§ Do this: Set down exactly, please, each line from the one containing "M['whitewing'] = mat('pale" through the one containing "HOUSE = beach_house()", both lines included, and no other line.

:::::

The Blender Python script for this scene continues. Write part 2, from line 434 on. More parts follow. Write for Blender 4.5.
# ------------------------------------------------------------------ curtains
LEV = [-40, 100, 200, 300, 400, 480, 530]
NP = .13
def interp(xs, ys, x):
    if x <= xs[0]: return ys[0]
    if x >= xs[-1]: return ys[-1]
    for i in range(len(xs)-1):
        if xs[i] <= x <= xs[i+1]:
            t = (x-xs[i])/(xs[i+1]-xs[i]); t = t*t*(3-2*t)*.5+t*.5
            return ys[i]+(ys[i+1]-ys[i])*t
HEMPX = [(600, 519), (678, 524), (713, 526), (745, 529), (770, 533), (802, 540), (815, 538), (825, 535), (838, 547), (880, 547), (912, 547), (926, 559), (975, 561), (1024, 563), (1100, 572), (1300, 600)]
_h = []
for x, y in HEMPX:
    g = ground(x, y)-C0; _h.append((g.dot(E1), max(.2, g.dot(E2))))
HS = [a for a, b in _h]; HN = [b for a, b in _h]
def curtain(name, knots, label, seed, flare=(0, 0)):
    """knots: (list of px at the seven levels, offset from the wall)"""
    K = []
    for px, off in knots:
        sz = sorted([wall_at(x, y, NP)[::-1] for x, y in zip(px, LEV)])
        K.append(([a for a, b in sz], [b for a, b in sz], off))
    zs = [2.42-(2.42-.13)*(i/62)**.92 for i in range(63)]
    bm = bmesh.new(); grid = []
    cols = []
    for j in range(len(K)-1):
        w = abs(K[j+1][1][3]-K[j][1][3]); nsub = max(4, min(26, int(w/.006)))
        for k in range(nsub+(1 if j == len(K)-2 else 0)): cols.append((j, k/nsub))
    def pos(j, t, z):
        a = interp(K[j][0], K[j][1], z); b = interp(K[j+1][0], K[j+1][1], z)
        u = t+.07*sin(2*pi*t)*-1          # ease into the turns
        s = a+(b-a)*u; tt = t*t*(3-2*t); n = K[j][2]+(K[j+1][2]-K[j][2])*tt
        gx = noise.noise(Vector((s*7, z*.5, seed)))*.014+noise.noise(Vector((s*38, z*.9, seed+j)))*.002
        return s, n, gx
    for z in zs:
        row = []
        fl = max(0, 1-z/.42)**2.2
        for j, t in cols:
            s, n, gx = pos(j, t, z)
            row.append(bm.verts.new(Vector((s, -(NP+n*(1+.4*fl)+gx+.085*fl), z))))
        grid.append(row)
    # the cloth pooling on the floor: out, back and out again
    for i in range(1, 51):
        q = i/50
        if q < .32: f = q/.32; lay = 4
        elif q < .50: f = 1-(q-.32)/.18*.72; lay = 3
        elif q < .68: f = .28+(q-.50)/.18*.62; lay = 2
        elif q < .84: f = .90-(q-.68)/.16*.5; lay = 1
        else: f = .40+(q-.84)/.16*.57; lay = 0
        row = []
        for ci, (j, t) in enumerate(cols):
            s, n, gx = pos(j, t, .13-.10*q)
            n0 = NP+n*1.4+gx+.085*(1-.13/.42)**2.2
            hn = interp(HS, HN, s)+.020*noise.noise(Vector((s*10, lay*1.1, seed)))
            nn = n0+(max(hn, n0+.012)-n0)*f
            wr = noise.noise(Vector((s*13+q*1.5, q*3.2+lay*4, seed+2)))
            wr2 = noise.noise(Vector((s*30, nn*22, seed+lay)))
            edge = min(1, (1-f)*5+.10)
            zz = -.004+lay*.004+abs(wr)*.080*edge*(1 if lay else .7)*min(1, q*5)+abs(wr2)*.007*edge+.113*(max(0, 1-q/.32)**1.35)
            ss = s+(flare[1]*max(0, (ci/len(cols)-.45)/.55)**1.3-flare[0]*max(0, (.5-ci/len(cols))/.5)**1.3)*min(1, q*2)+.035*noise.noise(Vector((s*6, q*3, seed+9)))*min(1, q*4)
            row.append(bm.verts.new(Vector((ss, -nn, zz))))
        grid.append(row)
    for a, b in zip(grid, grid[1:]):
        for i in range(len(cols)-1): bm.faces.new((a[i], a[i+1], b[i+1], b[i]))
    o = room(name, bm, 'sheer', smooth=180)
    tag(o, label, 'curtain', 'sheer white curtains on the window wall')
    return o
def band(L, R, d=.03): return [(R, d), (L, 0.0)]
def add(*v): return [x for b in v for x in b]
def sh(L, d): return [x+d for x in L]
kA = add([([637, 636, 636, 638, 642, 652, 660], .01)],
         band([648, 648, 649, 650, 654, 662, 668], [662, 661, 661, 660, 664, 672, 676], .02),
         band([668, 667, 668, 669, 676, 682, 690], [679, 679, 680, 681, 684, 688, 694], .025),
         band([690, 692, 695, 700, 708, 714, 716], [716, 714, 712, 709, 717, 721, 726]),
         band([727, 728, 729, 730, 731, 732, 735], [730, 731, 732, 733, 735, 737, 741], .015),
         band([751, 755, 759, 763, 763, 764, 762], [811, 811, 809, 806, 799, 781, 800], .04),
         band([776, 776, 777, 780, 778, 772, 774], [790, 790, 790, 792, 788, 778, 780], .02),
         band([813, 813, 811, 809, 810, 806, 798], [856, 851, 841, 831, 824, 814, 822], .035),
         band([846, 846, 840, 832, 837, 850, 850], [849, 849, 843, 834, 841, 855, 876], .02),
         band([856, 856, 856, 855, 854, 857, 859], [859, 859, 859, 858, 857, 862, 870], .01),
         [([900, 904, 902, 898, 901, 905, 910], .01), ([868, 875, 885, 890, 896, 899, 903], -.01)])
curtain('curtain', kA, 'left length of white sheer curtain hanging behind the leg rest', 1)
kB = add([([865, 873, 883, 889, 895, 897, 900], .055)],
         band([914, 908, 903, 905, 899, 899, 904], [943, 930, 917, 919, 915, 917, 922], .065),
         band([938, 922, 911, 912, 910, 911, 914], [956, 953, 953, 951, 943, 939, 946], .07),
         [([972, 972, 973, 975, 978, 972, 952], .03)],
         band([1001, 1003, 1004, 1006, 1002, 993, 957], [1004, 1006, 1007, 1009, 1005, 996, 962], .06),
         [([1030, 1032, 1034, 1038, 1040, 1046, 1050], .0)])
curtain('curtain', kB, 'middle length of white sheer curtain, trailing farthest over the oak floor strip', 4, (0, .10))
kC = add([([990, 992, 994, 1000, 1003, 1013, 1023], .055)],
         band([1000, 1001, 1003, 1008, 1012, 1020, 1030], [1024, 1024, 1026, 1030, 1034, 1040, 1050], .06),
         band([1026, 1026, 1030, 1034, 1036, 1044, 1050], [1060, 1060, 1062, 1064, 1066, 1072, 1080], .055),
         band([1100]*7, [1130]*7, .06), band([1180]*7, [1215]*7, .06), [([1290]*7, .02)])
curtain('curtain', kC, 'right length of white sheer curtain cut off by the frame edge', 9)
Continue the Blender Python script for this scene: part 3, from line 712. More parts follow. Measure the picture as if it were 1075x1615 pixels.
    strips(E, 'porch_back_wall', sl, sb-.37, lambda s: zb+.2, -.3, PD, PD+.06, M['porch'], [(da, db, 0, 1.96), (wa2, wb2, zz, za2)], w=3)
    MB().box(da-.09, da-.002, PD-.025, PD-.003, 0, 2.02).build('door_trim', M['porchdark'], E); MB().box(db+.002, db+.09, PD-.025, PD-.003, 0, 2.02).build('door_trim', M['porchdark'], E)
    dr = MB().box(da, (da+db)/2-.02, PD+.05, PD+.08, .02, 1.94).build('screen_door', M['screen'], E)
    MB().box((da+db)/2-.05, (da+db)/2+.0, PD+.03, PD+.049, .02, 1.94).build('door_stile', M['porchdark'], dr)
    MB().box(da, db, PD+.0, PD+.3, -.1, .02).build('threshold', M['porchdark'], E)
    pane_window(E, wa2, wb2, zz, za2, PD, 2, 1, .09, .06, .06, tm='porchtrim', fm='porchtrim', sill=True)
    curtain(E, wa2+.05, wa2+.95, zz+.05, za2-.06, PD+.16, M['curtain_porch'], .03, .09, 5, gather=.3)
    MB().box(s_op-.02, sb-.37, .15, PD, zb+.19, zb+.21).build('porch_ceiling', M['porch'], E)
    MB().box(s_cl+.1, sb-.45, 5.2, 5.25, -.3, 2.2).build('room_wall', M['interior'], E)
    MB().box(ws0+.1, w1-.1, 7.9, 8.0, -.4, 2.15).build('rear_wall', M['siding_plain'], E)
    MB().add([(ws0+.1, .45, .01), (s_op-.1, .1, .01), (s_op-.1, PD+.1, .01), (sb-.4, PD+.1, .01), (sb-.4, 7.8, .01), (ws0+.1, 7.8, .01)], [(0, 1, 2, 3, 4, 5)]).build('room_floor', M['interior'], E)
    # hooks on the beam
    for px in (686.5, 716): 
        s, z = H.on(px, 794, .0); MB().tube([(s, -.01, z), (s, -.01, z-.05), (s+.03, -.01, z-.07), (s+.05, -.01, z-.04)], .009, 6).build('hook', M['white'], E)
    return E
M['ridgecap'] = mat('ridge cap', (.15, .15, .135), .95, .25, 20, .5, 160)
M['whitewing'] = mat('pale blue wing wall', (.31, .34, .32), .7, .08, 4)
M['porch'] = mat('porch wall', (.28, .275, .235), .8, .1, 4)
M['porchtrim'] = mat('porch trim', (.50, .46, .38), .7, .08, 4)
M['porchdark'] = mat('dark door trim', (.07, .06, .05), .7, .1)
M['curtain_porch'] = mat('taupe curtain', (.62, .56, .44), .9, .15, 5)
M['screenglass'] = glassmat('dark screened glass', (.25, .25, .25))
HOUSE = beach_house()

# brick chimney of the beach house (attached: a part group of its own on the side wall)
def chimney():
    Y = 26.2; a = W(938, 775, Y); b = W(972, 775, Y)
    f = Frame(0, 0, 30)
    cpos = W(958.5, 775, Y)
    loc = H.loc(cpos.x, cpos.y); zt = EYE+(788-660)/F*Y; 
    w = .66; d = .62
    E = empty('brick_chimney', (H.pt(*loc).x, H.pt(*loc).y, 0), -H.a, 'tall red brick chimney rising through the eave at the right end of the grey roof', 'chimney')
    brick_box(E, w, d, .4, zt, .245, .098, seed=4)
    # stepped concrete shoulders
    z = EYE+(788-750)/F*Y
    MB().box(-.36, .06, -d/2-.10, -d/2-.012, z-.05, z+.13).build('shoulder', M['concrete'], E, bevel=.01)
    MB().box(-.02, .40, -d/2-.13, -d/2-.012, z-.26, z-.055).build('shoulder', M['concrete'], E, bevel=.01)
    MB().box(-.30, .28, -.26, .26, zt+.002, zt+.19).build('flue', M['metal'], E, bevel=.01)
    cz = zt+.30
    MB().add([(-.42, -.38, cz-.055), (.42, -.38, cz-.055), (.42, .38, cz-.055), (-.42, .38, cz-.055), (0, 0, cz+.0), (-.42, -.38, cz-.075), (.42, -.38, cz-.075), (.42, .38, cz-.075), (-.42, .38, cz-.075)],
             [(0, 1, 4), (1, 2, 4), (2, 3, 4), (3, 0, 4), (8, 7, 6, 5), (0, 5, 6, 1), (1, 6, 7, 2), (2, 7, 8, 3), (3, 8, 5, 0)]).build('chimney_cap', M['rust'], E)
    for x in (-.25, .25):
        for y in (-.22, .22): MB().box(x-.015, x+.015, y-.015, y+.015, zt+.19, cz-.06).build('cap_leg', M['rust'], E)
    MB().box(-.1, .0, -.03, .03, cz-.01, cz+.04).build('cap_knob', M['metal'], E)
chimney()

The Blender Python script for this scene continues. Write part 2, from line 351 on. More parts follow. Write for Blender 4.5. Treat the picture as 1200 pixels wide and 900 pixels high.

:::::

§ Worked solution:
M['whitewing'] = mat('pale blue wing wall', (.31, .34, .32), .7, .08, 4)
M['porch'] = mat('porch wall', (.28, .275, .235), .8, .1, 4)
M['porchtrim'] = mat('porch trim', (.50, .46, .38), .7, .08, 4)
M['porchdark'] = mat('dark door trim', (.07, .06, .05), .7, .1)
M['curtain_porch'] = mat('taupe curtain', (.62, .56, .44), .9, .15, 5)
M['screenglass'] = glassmat('dark screened glass', (.25, .25, .25))
HOUSE = beach_house()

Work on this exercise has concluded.